REPUBLIKA.CO.ID, JAKARTA -- Partai Buruh akan mengajukan gugatan uji materi atas ketentuan ambang batas pencalonan presiden atau presidential threshold ke Mahkamah Konstitusi (MK). Partai kaum pekerja itu ingin MK menghapus ketentuan yang sudah 30 kali digugat itu supaya mereka bisa mencalonkan presiden sendiri.
Tim kuasa hukum Partai Buruh menyebut, gugatan tersebut akan didaftarkan ke MK pada Kamis (20/7/2023). Gugatan itu diajukan oleh tiga pihak, yakni Partai Buruh dan dua mantan bakal caleg Partai Buruh yang memilih mengundurkan diri karena partainya tidak bisa mencalonkan presiden.
Dalam gugatan itu, Partai Buruh menguji konstitusionalitas Pasal 222 UU Pemilu. Pasal itu mengatur bahwa pencalonan presiden dan wakil presiden bisa dilakukan jika partai politik (parpol) atau gabungan parpol punya 20 persen kursi DPR atau 25 persen suara nasional pada pemilu sebelumnya. Adapun Partai Buruh ingin pasal tersebut dinyatakan inkonstitusional alias dihapus.
Salah satu anggota tim kuasa hukum Partai Buruh, Alghiffari Aqsa mengatakan, pasal presidential threshold sebenarnya sudah digugat sebanyak 30 kali di MK. Namun, semua gugatan itu kandas dengan berbagai alasan.
Alghiffari yakin gugatan ke-31 yang diajukan Partai Buruh ini bisa dikabulkan MK. Sebab, terdapat sejumlah fakta antara gugatan Partai Buruh dan 30 gugatan sebelumnya.
Pertama, gugatan ke-31 ini diajukan oleh Partai Buruh, partai yang sudah ditetapkan sebagai peserta Pemilu 2024 dan ingin mencalonkan presiden. "Pemohon adalah Partai Buruh yang ingin mencalonkan presiden alternatif di luar nama yang sekarang beredar," kata Alghiffari saat konferensi pers di Kantor LBH Jakarta, Jumat (14/7/2023).
Kedua, MK kini sudah berubah pandangan terkait open legal policy atau kebijakan hukum terbuka. Dalam 30 gugatan sebelumnya, MK beberapa kali menolak gugatan dengan alasan pasal presidential threshold merupakan open legal policy. Namun, MK beberapa waktu lalu ternyata mengabulkan gugatan terkait masa jabatan pimpinan KPK, sebuah ketentuan yang selama ini dianggap open legal policy.
"Nah gara-gara putusan terkait KPK itu, artinya MK sudah tidak lagi menggunakan rezim putusan open legal policy," ujar anggota tim kuasa hukum Partai Buruh, Feri Amsari.

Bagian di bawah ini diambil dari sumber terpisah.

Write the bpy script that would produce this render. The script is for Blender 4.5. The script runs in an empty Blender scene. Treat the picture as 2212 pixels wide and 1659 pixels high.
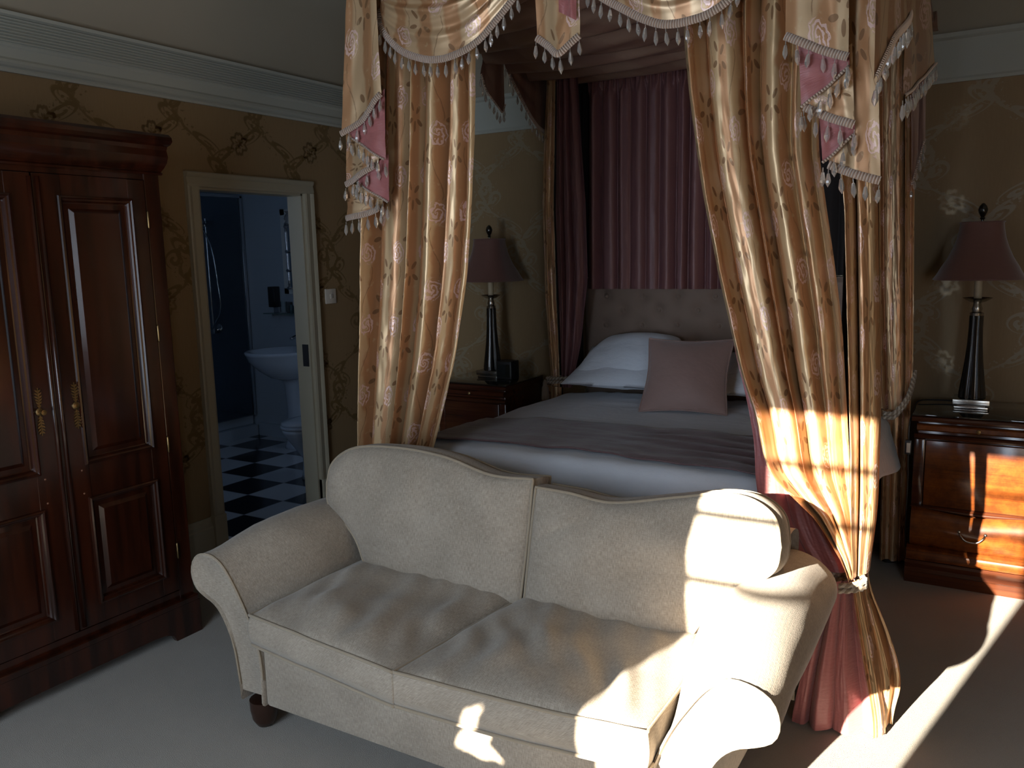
import bpy, bmesh, math, random
from mathutils import Vector, Matrix, noise
PI=math.pi; sin=math.sin; cos=math.cos
V=Vector
random.seed(4)
scn=bpy.context.scene
COL=scn.collection
def clamp(x,a=0.,b=1.): return a if x<a else b if x>b else x
def lerp(a,b,t): return a+(b-a)*t
def sstep(a,b,x):
    t=clamp((x-a)/(b-a)); return t*t*(3-2*t)
def nz(x,y=0.,z=0.): return noise.noise(V((x,y,z)))

# ------------------------------------------------------------------ node maths
class M:
    def __init__(s,name):
        s.m=bpy.data.materials.new(name); s.m.use_nodes=True; s.t=s.m.node_tree
        s.b=s.t.nodes['Principled BSDF']; s.out=s.t.nodes['Material Output']
    def n(s,t): return s.t.nodes.new(t)
    def put(s,sock,v):
        if isinstance(v,E): s.t.links.new(v.s,sock)
        elif isinstance(v,(tuple,list)):
            sock.default_value=tuple(v)+((1,) if len(v)==3 and len(sock.default_value)==4 else ())
        else: sock.default_value=v
    def math(s,op,*a):
        k=s.n('ShaderNodeMath'); k.operation=op
        for i,v in enumerate(a): s.put(k.inputs[i],v)
        return E(s,k.outputs[0])
    def coord(s,kind='Object'):
        k=s.n('ShaderNodeTexCoord'); sep=s.n('ShaderNodeSeparateXYZ'); s.t.links.new(k.outputs[kind],sep.inputs[0])
        return [E(s,sep.outputs[i]) for i in range(3)]
    def wpos(s):
        k=s.n('ShaderNodeNewGeometry'); sep=s.n('ShaderNodeSeparateXYZ'); s.t.links.new(k.outputs['Position'],sep.inputs[0])
        return [E(s,sep.outputs[i]) for i in range(3)]
    def vec(s,x,y,z=0.):
        k=s.n('ShaderNodeCombineXYZ')
        for i,v in enumerate((x,y,z)): s.put(k.inputs[i],v)
        return E(s,k.outputs[0])
    def noise(s,vec,scale,detail=2.,rough=.5):
        k=s.n('ShaderNodeTexNoise'); s.put(k.inputs['Vector'],vec); k.inputs['Scale'].default_value=scale; k.inputs['Detail'].default_value=detail
        k.inputs['Roughness'].default_value=rough
        return E(s,k.outputs['Fac'])
    def ss(s,a,b,x):
        k=s.n('ShaderNodeMapRange'); k.interpolation_type='SMOOTHSTEP'; s.put(k.inputs[0],x); s.put(k.inputs[1],a); s.put(k.inputs[2],b)
        return E(s,k.outputs[0])
    def mix(s,f,a,b):
        k=s.n('ShaderNodeMix'); k.data_type='RGBA'; s.put(k.inputs[0],f); s.put(k.inputs[6],a); s.put(k.inputs[7],b)
        return E(s,k.outputs[2])
    def bump(s,h,st=.3,dist=.01):
        k=s.n('ShaderNodeBump'); k.inputs['Strength'].default_value=st; k.inputs['Distance'].default_value=dist; s.put(k.inputs['Height'],h)
        s.t.links.new(k.outputs[0],s.b.inputs['Normal'])
    def set(s,**kw):
        for k,v in kw.items():
            s.put(s.b.inputs[{'col':'Base Color','rough':'Roughness','metal':'Metallic','spec':'Specular IOR Level','sheen':'Sheen Weight','trans':'Transmission Weight','ior':'IOR','coat':'Coat Weight','coatr':'Coat Roughness','aniso':'Anisotropic','emit':'Emission Color','es':'Emission Strength','sheenr':'Sheen Roughness','stint':'Sheen Tint','alpha':'Alpha','sss':'Subsurface Weight'}[k]],v)
        return s
class E:
    def __init__(s,m,sock): s.m=m; s.s=sock
    def __add__(a,b): return a.m.math('ADD',a,b)
    __radd__=__add__
    def __sub__(a,b): return a.m.math('SUBTRACT',a,b)
    def __rsub__(a,b): return a.m.math('SUBTRACT',b,a)
    def __mul__(a,b): return a.m.math('MULTIPLY',a,b)
    __rmul__=__mul__
    def __truediv__(a,b): return a.m.math('DIVIDE',a,b)
    def __pow__(a,b): return a.m.math('POWER',a,b)
    def f(a,op,*b): return a.m.math(op,a,*b)
    def sin(a): return a.f('SINE')
    def cos(a): return a.f('COSINE')
    def abs(a): return a.f('ABSOLUTE')
    def fr(a): return a.f('FRACT')
    def fl(a): return a.f('FLOOR')
    def gt(a,b): return a.f('GREATER_THAN',b)
    def lt(a,b): return a.f('LESS_THAN',b)
    def max(a,b): return a.f('MAXIMUM',b)
    def min(a,b): return a.f('MINIMUM',b)

def plain(name,col,rough=.6,**kw): return M(name).set(col=col,rough=rough,**kw).m

def silk(name,c1,c2,motif=1.,rough=.36,rose=(.85,.60,.55)):
    m=M(name); U,W,_=m.coord('UV')
    v=m.vec(U,W)
    n1=m.noise(v,9,2); n2=m.noise(m.vec(U*60.,W*6.),3,2)
    st=m.ss(-.35,.5,(U*(2*PI/.155)+n1*2.2).sin()+ (n1-.5)*1.6)
    col=m.mix(st,c1,c2)
    # roses on a half-drop lattice
    cu=.19; cv=.30
    def cell(ou,ov):
        a=(U+ou)/cu; ia=a.fl(); fa=a.fr()-.5
        b=(W+ov)/cv+(ia*.5).fr(); fb=b.fr()-.5
        return fa*cu,fb*cv
    x,y=cell(0.,0.); nn=m.noise(v,38,2)-.5
    r=((x*x+y*y*.8).f('SQRT'))+nn*.018
    ring=((r*360.)+(y.f('ARCTAN2',x))*2.+nn*9.).sin()
    rm=m.ss(.046,.040,r)*m.ss(-.1,.25,ring)
    # sprays of leaves between the roses
    lx,ly=cell(cu*.5,cv*.27)
    lm=None
    for (ox,oy,ang) in ((.026,.028,.7),(-.028,.040,2.3),(.0,-.034,1.5),(.038,-.020,-.5),(-.040,-.014,.3)):
        px=lx-ox; py=ly-oy; a=px*cos(ang)+py*sin(ang); b=px*(-sin(ang))+py*cos(ang)
        e=(a*a)/(.021**2)+(b*b)/(.0095**2)+nn*.6
        k=m.ss(1.15,.85,e); lm=k if lm is None else lm.max(k)
    wv=(x-(W*21.).sin()*.028+nn*.012).abs()
    vine=m.ss(.0034,.0016,wv)*m.ss(.046,.06,r)
    pat=(lm*.85).max(vine*.6)
    col=m.mix(pat*motif,col,tuple(q*.5 for q in c2))
    col=m.mix(rm*motif*.85,col,rose)
    bl=m.ss(.62,.72,m.noise(m.vec(U*1.,W*1.,3.),30,2))
    col=m.mix(bl*.35*motif,col,(.7,.55,.34))
    m.set(col=col,rough=rough,spec=.6,metal=.45 if motif else .1)
    m.bump(n2*.25+rm*.8+pat*.4,.25,.002)
    return m.m
def lin(h): return tuple(((int(h[i:i+2],16)/255.+.055)/1.055)**2.4 if int(h[i:i+2],16)>10 else int(h[i:i+2],16)/255./12.92 for i in (0,2,4))

GOLD=silk('gold_satin',(.66,.45,.25),(.54,.28,.135),rough=.36)
GOLDV=silk('valance_satin',(.64,.44,.26),(.50,.265,.13),rough=.38)
MAUVE=silk('mauve_satin',(.19,.078,.082),(.23,.10,.095),motif=0.,rough=.5)
BROWN=silk('brown_satin',(.30,.18,.13),(.24,.13,.095),motif=0.,rough=.33)
m=M('pink_lining'); U,W,_=m.coord('UV'); n=m.noise(m.vec(U*5.,W*30.),4,3)
m.set(col=m.mix(n,(.33,.10,.10),(.42,.15,.145)),rough=.4,sheen=.3,spec=.5); m.bump(n,.35,.004); PINK=m.m
def linen(name,c1,c2,sc=1.):
    m=M(name); x,y,z=m.coord('UV')
    hb=((x*sc*560.)+((y*sc*90.).fr()-.5).abs()*14.).sin()
    nn=m.noise(m.vec(x*400.,y*60.),1,2); n3=m.noise(m.vec(x*50.,y*500.),1,2); n2=m.noise(m.vec(x,y),6,3)
    m.set(col=m.mix(m.ss(.3,.75,nn*.45+n3*.3+n2*.25),c1,c2),rough=.85,sheen=.25,spec=.2)
    m.bump(nn*.5+n3*.5+hb*.15,.4,.0016); return m.m
LINEN=linen('sofa_linen',(.245,.205,.16),(.485,.415,.335))
PIPE=linen('sofa_piping',(.30,.24,.17),(.42,.345,.255))
m=M('braid'); U,W,_=m.coord('UV'); rib=(U*(2*PI/.0085)).sin(); ed=((W-.5).abs()).gt(.36)
m.set(col=m.mix(m.ss(-.6,.6,rib),(.40,.26,.19),(.74,.57,.45)),rough=.7,sheen=.3); m.bump(rib*(1.-ed*.5),.8,.004); BRAID=m.m
m=M('crystal'); m.set(col=(.93,.86,.80),rough=.06,trans=.75,ior=1.5,spec=.8); CRYSTAL=m.m
THREAD=plain('bead_thread',(.45,.33,.25),.7)
m=M('rope'); U,W,_=m.coord('UV'); m.set(col=m.mix(((U*260.)+W*12.).sin().gt(.1),(.26,.19,.13),(.50,.42,.33)),rough=.65,sheen=.4); ROPE=m.m
def wood(name,c1,c2,c3,rough=.22,burl=0.,ax=2):
    m=M(name); P=m.wpos()
    a=P[ax]; o=[P[i] for i in range(3) if i!=ax]
    v=m.vec(o[0]*7.,o[1]*7.,a*.55)
    n=m.noise(v,3.2,4,.6); g=m.noise(m.vec(o[0]*130.,o[1]*130.,a*3.),1.,3)
    if burl: n=m.noise(m.vec(*P),22.,5,.65)*burl+n*(1-burl)
    col=m.mix(m.ss(.3,.7,n),c1,c2); col=m.mix(m.ss(.5,.75,g)*.45,col,c3)
    m.set(col=col,rough=rough,spec=.5,coat=.35,coatr=.12); m.bump(g,.06,.001); return m.m
MAHO=wood('wardrobe_mahogany',(.046,.0095,.0034),(.014,.0036,.0016),(.010,.003,.002))
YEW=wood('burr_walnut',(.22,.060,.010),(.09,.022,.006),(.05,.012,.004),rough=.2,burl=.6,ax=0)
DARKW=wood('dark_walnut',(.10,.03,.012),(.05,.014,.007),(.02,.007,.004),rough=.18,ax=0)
BRASS=plain('brass',(.30,.205,.095),.36,metal=1.)
CHROME=plain('chrome',(.62,.62,.64),.12,metal=1.)
WHITEP=plain('white_china',(.62,.68,.76),.12,spec=.6)
PAINT=M('cream_paint'); P=PAINT.wpos(); PAINT.set(col=PAINT.mix(PAINT.noise(PAINT.vec(*P),3,2),(.38,.34,.25),(.43,.385,.29)),rough=.45); PAINT=PAINT.m
CORN=M('cornice_paint'); P=CORN.wpos(); CORN.set(col=CORN.mix(CORN.noise(CORN.vec(*P),2,2),(.42,.43,.38),(.47,.475,.42)),rough=.6); CORN=CORN.m
m=M('ceiling_paint'); P=m.wpos(); m.set(col=m.mix(m.noise(m.vec(*P),1.2,2),(.33,.29,.22),(.37,.325,.255)),rough=.85); CEIL=m.m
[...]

"Dengan demikian, MK wajib pula menafsirkan apakah Pasal 222 UU Pemilu ini bertentangan dengan UUD 1945 atau tidak. Jadi tidak bisa lagi menghindar dengan alasan open legal policy," kata pakar hukum tata negara dari Universitas Andalas itu menambahkan.
Feri mengatakan, ketika MK masuk membahas substansi pasal presidential threshold, pihaknya bisa menjelaskan mengapa pasal presidential threshold bertentangan dengan Pasal 6A ayat 2 UUD 1945. Sekilas, Feri menjelaskan bahwa Pasal 6A ayat 2 secara eksplisit menyatakan bahwa calon presiden dan atau calon wakil presiden diusulkan oleh partai politik atau gabungan partai politik peserta pemilu sebelum penyelenggaraan pemilu.
Pasal tersebut, kata Feri, tidak menyertakan syarat-syarat lain seperti presidential threshold, apalagi berdasarkan raihan kursi pemilu sebelumnya. "Artinya berdasarkan pasal 6A Ayat 2, Partai Buruh berhak secara konstitusional mengajukan calon presiden dan atau calon wakil presiden," ujarnya.
Presiden Partai Buruh, Said Iqbal mengatakan, gugatan ini diajukan karena ketentuan presidential threshold telah menghambat partainya untuk mencalonkan presiden, yang sesuai dengan aspirasi buruh. Padahal, Partai Buruh merupakan peserta Pemilu 2024.
"Andaikan tidak ada presidential threshold, kita tidak akan menjadi penonton saja dari sebuah proses penting memilih presiden. Sekarang kita hanya jadi penonton ketika koalisi A, koalisi B, koalisi C ngomong. Bahkan, kita tidak mengerti apa dasar mereka membentuk koalisi itu," kata Said, merujuk pada tiga poros koalisi capres yang sudah terbentuk jelang Pilpres 2024.